_Set task:_ Reproduce exactly the lines of the material beneath, from the line that contains "m = MB(); bbox(m, -1.5, 2.3, 2.2, 2.4, 5.05, 7.1);" to the line that contains "ep = loc(P(1160, 470, 32.6));", both included, and no other lines.

_Data for this task:_
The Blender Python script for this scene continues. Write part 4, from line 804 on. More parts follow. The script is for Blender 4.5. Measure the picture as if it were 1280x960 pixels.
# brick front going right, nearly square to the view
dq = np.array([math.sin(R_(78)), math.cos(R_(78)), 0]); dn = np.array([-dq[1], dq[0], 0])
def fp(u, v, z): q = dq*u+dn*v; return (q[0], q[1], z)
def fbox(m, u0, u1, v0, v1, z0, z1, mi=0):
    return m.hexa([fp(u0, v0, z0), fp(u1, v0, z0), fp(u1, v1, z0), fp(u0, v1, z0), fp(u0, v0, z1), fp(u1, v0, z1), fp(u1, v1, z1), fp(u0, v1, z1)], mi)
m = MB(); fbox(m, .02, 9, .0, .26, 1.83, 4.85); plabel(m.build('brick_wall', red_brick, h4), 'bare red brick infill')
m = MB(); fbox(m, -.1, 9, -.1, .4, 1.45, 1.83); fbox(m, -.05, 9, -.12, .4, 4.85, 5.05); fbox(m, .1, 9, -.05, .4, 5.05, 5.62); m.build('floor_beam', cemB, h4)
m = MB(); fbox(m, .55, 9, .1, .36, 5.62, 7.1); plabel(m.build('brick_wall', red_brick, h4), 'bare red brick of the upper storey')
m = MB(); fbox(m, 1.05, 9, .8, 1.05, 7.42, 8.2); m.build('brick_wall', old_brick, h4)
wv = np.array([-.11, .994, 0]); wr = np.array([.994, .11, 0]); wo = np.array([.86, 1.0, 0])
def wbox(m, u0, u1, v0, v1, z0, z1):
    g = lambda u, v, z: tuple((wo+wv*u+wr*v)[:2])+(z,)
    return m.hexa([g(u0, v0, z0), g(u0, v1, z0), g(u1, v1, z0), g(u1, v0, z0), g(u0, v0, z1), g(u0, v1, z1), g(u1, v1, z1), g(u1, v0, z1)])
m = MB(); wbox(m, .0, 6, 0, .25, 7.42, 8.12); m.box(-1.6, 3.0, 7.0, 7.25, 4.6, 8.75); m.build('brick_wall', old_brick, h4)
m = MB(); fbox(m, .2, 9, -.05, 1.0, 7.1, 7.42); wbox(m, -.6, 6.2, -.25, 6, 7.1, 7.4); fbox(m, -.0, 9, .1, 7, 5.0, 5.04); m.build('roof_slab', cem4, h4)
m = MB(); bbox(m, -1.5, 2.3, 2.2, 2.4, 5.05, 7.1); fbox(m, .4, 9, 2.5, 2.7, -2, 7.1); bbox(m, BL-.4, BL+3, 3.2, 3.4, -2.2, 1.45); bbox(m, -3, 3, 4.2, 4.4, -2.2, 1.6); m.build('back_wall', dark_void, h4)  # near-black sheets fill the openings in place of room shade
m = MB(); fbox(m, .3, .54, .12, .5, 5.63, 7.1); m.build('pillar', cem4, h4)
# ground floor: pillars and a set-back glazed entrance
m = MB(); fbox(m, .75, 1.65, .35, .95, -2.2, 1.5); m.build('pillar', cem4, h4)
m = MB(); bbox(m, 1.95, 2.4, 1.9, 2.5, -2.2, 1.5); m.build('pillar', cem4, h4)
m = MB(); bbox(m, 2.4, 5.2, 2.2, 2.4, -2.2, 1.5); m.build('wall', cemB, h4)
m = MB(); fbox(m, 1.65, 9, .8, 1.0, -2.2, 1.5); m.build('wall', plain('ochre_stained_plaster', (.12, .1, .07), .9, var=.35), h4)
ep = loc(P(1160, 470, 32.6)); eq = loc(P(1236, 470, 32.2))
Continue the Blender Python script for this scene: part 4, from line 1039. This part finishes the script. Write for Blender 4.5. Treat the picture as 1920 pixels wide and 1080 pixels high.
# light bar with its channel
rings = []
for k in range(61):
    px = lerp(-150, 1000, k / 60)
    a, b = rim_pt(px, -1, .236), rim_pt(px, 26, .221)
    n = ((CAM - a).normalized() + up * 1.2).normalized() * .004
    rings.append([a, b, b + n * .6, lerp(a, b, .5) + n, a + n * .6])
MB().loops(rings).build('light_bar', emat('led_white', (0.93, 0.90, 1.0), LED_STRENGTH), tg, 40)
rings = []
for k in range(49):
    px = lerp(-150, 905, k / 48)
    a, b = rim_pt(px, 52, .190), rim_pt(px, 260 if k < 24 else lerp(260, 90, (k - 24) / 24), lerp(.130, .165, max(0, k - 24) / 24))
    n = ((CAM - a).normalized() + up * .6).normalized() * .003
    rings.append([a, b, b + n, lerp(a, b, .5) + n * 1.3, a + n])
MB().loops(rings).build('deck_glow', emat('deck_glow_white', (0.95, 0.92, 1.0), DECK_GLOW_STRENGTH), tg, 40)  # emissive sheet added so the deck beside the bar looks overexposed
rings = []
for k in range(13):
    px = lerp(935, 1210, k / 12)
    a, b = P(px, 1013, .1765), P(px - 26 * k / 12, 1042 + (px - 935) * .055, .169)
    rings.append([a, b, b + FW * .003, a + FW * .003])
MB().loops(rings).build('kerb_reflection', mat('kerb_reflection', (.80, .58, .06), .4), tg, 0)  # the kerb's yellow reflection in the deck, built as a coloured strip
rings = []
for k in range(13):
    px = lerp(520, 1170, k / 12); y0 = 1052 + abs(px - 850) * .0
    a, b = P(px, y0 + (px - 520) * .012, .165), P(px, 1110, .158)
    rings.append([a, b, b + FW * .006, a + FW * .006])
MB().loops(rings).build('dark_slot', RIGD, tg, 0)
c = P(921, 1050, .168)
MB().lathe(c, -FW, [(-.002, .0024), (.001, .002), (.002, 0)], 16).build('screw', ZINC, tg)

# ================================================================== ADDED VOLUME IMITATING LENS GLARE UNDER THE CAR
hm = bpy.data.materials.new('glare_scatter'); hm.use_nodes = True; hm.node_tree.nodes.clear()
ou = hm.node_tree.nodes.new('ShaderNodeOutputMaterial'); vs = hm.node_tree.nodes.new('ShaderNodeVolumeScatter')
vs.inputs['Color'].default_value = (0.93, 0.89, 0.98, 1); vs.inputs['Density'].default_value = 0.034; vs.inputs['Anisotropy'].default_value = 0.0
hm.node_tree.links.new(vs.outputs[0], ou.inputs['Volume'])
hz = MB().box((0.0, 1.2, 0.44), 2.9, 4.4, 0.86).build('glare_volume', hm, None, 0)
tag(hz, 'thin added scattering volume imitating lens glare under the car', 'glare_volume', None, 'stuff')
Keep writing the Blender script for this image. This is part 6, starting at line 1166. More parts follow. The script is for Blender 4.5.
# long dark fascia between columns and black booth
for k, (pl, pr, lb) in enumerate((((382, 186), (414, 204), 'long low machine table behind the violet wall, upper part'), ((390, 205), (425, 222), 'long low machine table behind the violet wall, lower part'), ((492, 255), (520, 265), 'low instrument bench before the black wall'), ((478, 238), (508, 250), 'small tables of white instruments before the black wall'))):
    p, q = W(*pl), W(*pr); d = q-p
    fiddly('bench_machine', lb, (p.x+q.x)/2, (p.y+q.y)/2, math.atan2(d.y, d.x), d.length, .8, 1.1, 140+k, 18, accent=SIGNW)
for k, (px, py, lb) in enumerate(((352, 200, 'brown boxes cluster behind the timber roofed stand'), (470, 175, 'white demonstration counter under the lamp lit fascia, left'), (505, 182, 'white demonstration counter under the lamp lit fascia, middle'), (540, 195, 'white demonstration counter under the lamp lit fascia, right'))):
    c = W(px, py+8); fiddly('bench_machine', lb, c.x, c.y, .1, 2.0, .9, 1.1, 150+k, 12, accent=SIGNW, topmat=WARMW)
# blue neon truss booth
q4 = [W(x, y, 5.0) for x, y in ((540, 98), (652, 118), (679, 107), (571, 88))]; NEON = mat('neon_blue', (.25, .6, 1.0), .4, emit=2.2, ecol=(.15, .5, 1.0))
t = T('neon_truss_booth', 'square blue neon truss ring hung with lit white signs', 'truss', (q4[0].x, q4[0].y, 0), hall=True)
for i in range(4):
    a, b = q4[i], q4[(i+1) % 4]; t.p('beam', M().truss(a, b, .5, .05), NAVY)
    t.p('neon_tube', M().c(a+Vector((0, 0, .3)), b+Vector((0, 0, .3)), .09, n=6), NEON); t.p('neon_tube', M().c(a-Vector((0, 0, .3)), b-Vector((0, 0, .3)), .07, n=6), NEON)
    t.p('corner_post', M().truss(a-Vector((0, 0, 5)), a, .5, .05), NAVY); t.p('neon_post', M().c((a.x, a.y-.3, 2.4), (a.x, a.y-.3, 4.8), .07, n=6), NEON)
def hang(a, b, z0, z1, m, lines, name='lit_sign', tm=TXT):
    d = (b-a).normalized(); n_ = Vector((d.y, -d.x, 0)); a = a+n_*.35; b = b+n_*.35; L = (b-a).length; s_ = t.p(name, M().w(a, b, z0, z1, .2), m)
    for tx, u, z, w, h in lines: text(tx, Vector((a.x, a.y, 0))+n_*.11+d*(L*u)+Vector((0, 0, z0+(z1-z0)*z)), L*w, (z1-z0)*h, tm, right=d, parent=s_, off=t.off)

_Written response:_
m = MB(); bbox(m, -1.5, 2.3, 2.2, 2.4, 5.05, 7.1); fbox(m, .4, 9, 2.5, 2.7, -2, 7.1); bbox(m, BL-.4, BL+3, 3.2, 3.4, -2.2, 1.45); bbox(m, -3, 3, 4.2, 4.4, -2.2, 1.6); m.build('back_wall', dark_void, h4)  # near-black sheets fill the openings in place of room shade
m = MB(); fbox(m, .3, .54, .12, .5, 5.63, 7.1); m.build('pillar', cem4, h4)
# ground floor: pillars and a set-back glazed entrance
m = MB(); fbox(m, .75, 1.65, .35, .95, -2.2, 1.5); m.build('pillar', cem4, h4)
m = MB(); bbox(m, 1.95, 2.4, 1.9, 2.5, -2.2, 1.5); m.build('pillar', cem4, h4)
m = MB(); bbox(m, 2.4, 5.2, 2.2, 2.4, -2.2, 1.5); m.build('wall', cemB, h4)
m = MB(); fbox(m, 1.65, 9, .8, 1.0, -2.2, 1.5); m.build('wall', plain('ochre_stained_plaster', (.12, .1, .07), .9, var=.35), h4)
ep = loc(P(1160, 470, 32.6)); eq = loc(P(1236, 470, 32.2))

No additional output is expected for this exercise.